The Hagiographies or ‘Lives of the Saints’ were popular early medieval texts.  Geoffrey of Monmouth also wrote popular pseudo histories about Arthur and Merlin during this period.  Beowulf and the Norse Sagas were produced, Dantes Divine Comedy and Chaucers Canterbury Tales.  Islamic literature also bloomed with the creation of the Arabian Nights.

“All that stuff was propaganda though, wasn’t it.  Here, it was the religions and little fat kings mad on syphilis that forced scribes to create those stories.  You’ve told me nothing to convince me Shakespeare didn’t invent literature.”

 Well we’re getting to big Willy.  In the 15th century Johannes Gutenberg invented the first proper printing press.  No longer would books have to be copied by scribes.  The expense of Literature and the limited number of literate people in the world was about to change rapidly.

William Caxton was the first English printed.  Among his big hits were Le Morte d'Arthur and the Canterbury Tales.  William Shakespeare also burst onto the scene at this time and is widely regarded as the greatest writer in the English language and the world’s preeminent dramatist.  He was not, however, the father of Literature.

“Here, that’s your opinion like, nothing else,” Eddie the Escort squeals.

Edmund Spenser released ‘The Faerie Queene’ in 1590.  A Spaniard called Miguel de Cervantes wrote ‘Don Quixote’ during this time and it is now recognised by many as being the world’s first novel.  Early novelists include Daniel Defoe, born in 1660, and Jonathan Swift, born in 1667.  The 17th century also saw the rise of metaphysical poets like John Donne, expanding the written word to a new level.
The Age of Enlightenment was ushered in during the 18th century through the works of people like Voltaire, Kant, Rousseau, Goethe and Adam Smith.

The 19th century saw the rise of speculative fiction beginning with the Dane Hans Christian Anderson and developed further by Alexander Dumas, Mark Twain, Jules Verne, Robert Louis Stevenson, Lewis Carroll and HG Wells.  The 19th century was also a golden age of the novel with writers like Charles Dickens, Jane Austen, Thomas Hardy, The Brontes, Leo Tolstoy, Emile Zola, George Eliot, Fyodor Dostoyevsky, Herman Melville and Jack London all coming to prominence.

The 20th century is generally divided up into two great periods of Literature, the modernist period (1900 – 1940) and the post modernist period (1960 – 1990).  Early proponents of the modernist movement were Rudyard Kipling, Joseph Conrad, Henry James, George Bernard Shaw and DH Lawrence.  James Joyce was a somewhat dissident of the movement creating the epic Ulysses after World War 1 and finding it banned in many nations including Ireland.

Among the post modernists are William Burroughs, Flann O' Brien, Jorge Luis Borges, Muriel Spark, Joseph Heller, Anthony Burgress, Vladmir Nabakov, Thomas Pynchon, Kurt Vonnegut, Toni Morrison, Zadie Smith, Haruki Murakami and Douglas Coupland.

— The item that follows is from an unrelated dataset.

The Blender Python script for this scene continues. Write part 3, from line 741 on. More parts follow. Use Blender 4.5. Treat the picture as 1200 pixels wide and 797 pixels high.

The 20th century also saw the true birth of genre fiction, from Arthur Conan Doyle’s mysteries morphing into the modern thriller explosion to the growth of speculative fiction and the birth of sci-fi through writers like Arthur C Clarke, Isaac Asimov, Philip K Dick and Ursula Le Guin.

In five and a half thousand years we’ve gone from papyrus scrolls to print on demand and ebooks but literature still keeps developing, mutating where necessary to stay relevant and at the centre of the cultural zeitgeist.

Eddie the Escort just looks at me and yawns.  A long, extended, two fingers up yawn.  “Do you sell DVDs?” he asks at last.